Modeling the performance of MEMS based directional microphones

Abstract

A Micro Electro Mechanical System (MEMS) based directional microphone consisting of two plates hinged at the center is modeled using finite element software. A new method is developed in which the sensor is acoustically coupled to an incoming sound wave. The method successfully reproduces results of previous non-acoustic coupled simulations for solid plates. The resonance frequencies match within 0.8% for the rocking mode and 2% for the bending mode. The displacement amplitudes match within 17% for the rocking mode and 5% for the bending mode. After ensuring agreement with previous simulations, the model was extended to include more realistic boundary conditions. The sound pressure at the back of the plates is included along with the drag force on the plates due to the acoustic particle velocity flow.
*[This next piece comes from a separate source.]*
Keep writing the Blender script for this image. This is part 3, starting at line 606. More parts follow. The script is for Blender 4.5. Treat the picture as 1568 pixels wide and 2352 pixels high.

This new model reproduces the experimentally achieved resonance frequency values within 21% for the rocking mode and 2% for the bending mode. The displacement amplitude obtained for the rocking mode is approximately 6 times lower than the experimental value while the bending mode amplitude is 47% higher. Manufacturing tolerances for these MEMS devices likely contribute to the discrepancy between simulated and experimental values. A novel design is proposed for increasing the displacement amplitude for both solid and perforated plates through the use of a Helmholtz resonator.